Nieudzielenie pomocy w wypadku a prawo. Większość z nas łamie je swoją obojętnością

Gorące tematy Codzienne Zbrodnia i kara Dołącz do dyskusji (346)
Nieudzielenie pomocy w wypadku a prawo. Większość z nas łamie je swoją obojętnością

Nieudzielenie pomocy to nie tylko niewykonanie masażu serca, ale również bierne przyglądanie się wypadkowi czy nagrywanie go telefonem. Przestępstwem w świetle prawa karnego jest również obojętne przejechanie obok wypadku. Z definicji przepisu wynika, że pomóc trzeba, nawet jeśli ograniczałaby się ona tylko do wykonania telefonu. Poniższy film pokazuje jednak wciąż szokującą wręcz obojętność na ludzką krzywdę, a także postawę, którą jako społeczeństwo powinniśmy potępiać.

https://www.youtube.com/watch?v=gDkPQg9tySQ

Nieudzielenie pomocy

Wypadek motocyklisty z południowo-wschodniej Polski wywołał poruszenie nie tylko ze względu na drastyczność jego przebiegu, ale głównie ze względu na szokujące wręcz zachowanie niektórych jego świadków. Obojętność, z jaką jedna z osób przygląda się tragedii, jest wręcz porażająca. Widząc to, można dojść do wniosku, że tego typu postawy powinno się nie tylko potępiać w społeczeństwie, ale wręcz surowo karać. Niestety w Polsce postępowanie karne z art. 162 kk (penalizującego nieudzielenie pomocy) to wciąż rzadkość. Według policyjnych statystyk w 2017 roku takich postępowań zostało wszczętych tylko 178.
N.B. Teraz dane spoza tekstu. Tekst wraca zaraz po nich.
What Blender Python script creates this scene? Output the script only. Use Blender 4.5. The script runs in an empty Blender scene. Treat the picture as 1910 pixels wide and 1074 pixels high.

Dlaczego Polacy wciąż nie chcą bądź nie potrafią udzielić pierwszej pomocy?

To pytanie niestety złożone. Z jednej strony często padającym argumentem jest nieumiejętność jej udzielenia. Wiele osób zapomina jednak, że pomoc może ograniczyć się do wezwania pogotowia. Nie musi polegać na specjalistycznych zabiegach ratujących życie. Jako zwykły świadek wypadku mamy obowiązek w pierwszej kolejności wezwać pomoc, czyli najzwyczajniej w świecie zadzwonić po karetkę, ewentualnie zawiadomić inne służby ratunkowe.

Jedynymi sytuacjami wyłączającymi ten obowiązek, czyli takimi, które w świetle prawa wyłączają naszą ewentualną odpowiedzialność karną za nieudzielenie pomocy, są okoliczności zagrażające naszemu własnemu bezpieczeństwu lub życiu. Jest nią również sytuacja, w której zaistnieje konieczność poddania się zabiegowi lekarskiemu, np. niezbędna do przeżycia transfuzja, a także możliwa niezwłoczna pomoc ze strony instytucji lub osób do tego powołanych.

Bardzo często spotykanym argumentem podnoszonym przeciwko angażowaniu się w udzielanie pomocy jest ewentualna odpowiedzialność odszkodowawcza za jej błędne udzielenie. Chyba najbardziej powszechna dotyczy odpowiedzialności za połamane żebra. Oczywiście w świetle prawa cywilnego osoba udzielająca pomocy nie będzie odpowiadać. Odszkodowanie w przypadku takiego zdarzenia może być zasądzone tylko w sytuacji jeżeli działanie byłoby rozmyślne lub wyraźnie niedbałe. W każdych innych okolicznościach, a w szczególności tych ratujących życie nie ma podstaw do odpowiedzialności odszkodowawczej.

Jako świadkowie zdarzenia mamy prawny oraz moralny obowiązek pomóc poszkodowanym. Bierne przyglądanie się lub co gorsza nagrywanie zdarzenie jest przejawem najzwyklejszej w świecie znieczulicy, którą powinniśmy w społeczeństwie potępiać.